Muriel McKay: Family offers landowner £40k to search for body after killer reveals burial spot

ANG Muriel McKay and Mark Dyer. credit PA / ITV News 120124
Muriel McKay was kidnapped and killed in 1969. Her grandson Mark Dyer, right, wants to dig up an area where she is believed to be buried. Credit: PA

The grandson of a woman kidnapped and killed more than 50 years ago says he is frustrated at being refused permission to dig up the area where she is said to be buried.

Muriel McKay, 55, was kidnapped in 1969 as criminals thought she was media mogul Rupert Murdoch's then-wife, and planned to demand a £1m ransom.

More than 50 years later, one of her killers, Nizamodeen Hosein, broke his silence over the murder. He told her family she is buried at Stocking Farm in Hertfordshire, where they held her.

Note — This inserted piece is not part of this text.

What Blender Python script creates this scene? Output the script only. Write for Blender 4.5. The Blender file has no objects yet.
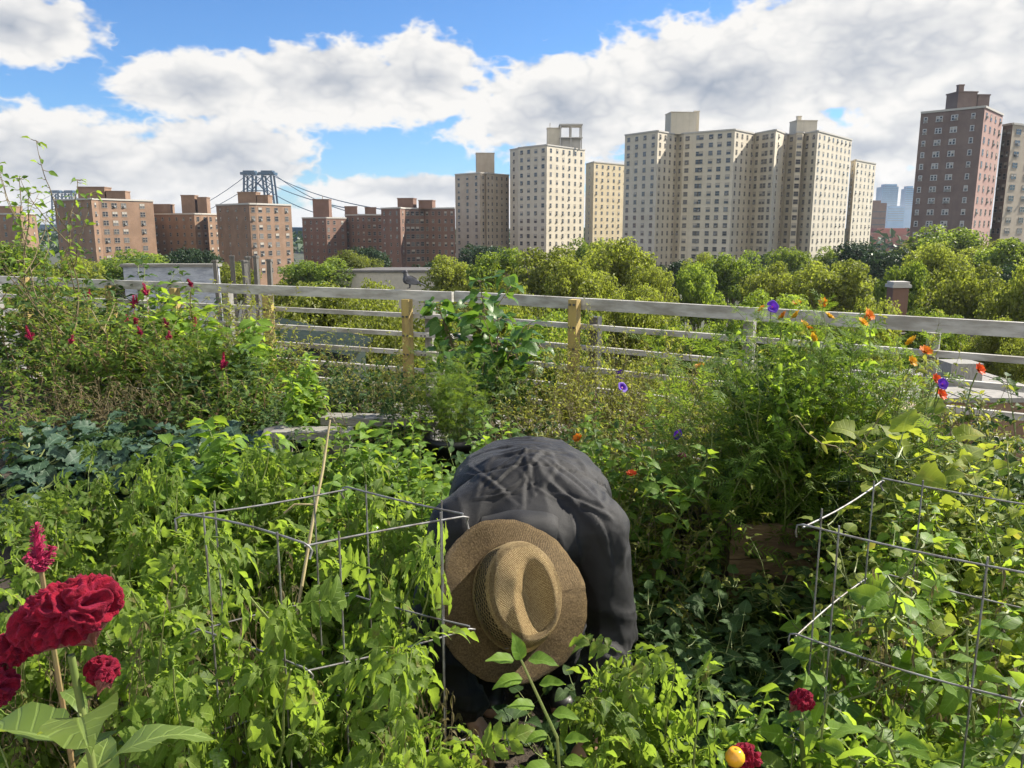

The current landowners allowed Met Police detectives to dig up a small, restricted part of the land in 2022.

Police found nothing, but the family said police had searched the wrong area.

Mrs McKay's grandson, Mark Dyer, has offered £40,000 in return for digging up another spot - but this was turned down by owner Ian de Burgh Marsh.

Mr Dyer told ITV Anglia: "I don't understand Mr Marsh, who owns the house. I understand it's his home, he doesn't want it damaged.

"But when you buy a house, you get inquiries... this guy knew that there had been this crime [and] it had history.

"We're looking to excavate an area which is a vegetable patch."

  • Muriel McKay's grandson: "I can't believe anybody would want to keep my poor grandmother's bones in their back yard'

He added: "I can't believe anybody would want to keep my poor grandmother's bones in their back yard.

"Just being macabre, they must be looking out their windows going, 'Is she there?'"

Mr Dyer said: "My mother is 83 and in great health, but she's lived 53 years with no Christmas, no New Year...

"The last time she saw her mother was 27 December. She wants her back. She wants to give her a burial."

A statement on behalf of landowner Mr de Burgh Marsh said he "very much sympathises with the family and hopes they can find closure over this tragedy".

"Mr Marsh is in regular conversation with the Metropolitan Police over this matter. He has at all times been fully cooperative with their investigation and every time the police have asked for access to his land, he has granted it to them."

Rooks Farm near Stocking Pelham, where Muriel McKay was killed in 1969. Credit: ITV Anglia

Mr Dyer says he is also frustrated that police are not making efforts to search the alleged burial spot.

He told ITV Anglia: "I thought the most difficult thing would be getting the kidnapper to tell me where my grandmother was buried, or hidden.

"But no, it's not been. The most difficult thing has been getting the British police to give my mother the respect and my grandmother the respect she deserves."

The Met Police said it understood "how frustrating and difficult this matter has been for Muriel’s family".

It said an "extensive" search was carried out in March 2022, but nothing was found.

Muriel McKay was mistaken for Rupert Murdoch's wife and kidnapped in 1969. Credit: PA

It continued: "At that time there was no legal power to apply for a search warrant in these circumstances and so the search took place with the consent of the landowner.

"The investigation remains live and we continue to review and assess new information, keeping an open mind to all available options to recover Muriel."

But Mr Dyer said the family has had some closure after killer Hosein - who now lives in Trinidad, aged 75 - finally revealed details of his grandmother's death.

He had also offered Hosein £40,000 for information, but Hosein, who is said to be reformed, refused it.

Arthur and Nizamodeen Hosein were convicted of killing and kidnapping Muriel McKay. Credit: Library

Mr Dyer said: "This man lives on seeds, he lives on nothing - handouts. He pushed the money back and said, 'I don't want it.' He was actually quite angry.

"He said, 'This is not about money, this is about closure. This is about Diana having her mother back and mef having closure and being able to, when I die, I I feel like I've done the right thing.'"

Nizamodeen Hosein and his older brother Arthur were jailed for life for kidnapping and murdering Mrs McKay in 1970.

It was one of the first murder convictions without a body being found. But the killers had always maintained their innocence.

Hosein is said to have told the family that Mrs McKay collapsed and died of a heart attack at the Hertfordshire farm where they held her.

She was the Australian wife of Alick McKay, the deputy to media businessman Rupert Murdoch. They mistook her for Murdoch's then-wife Anna.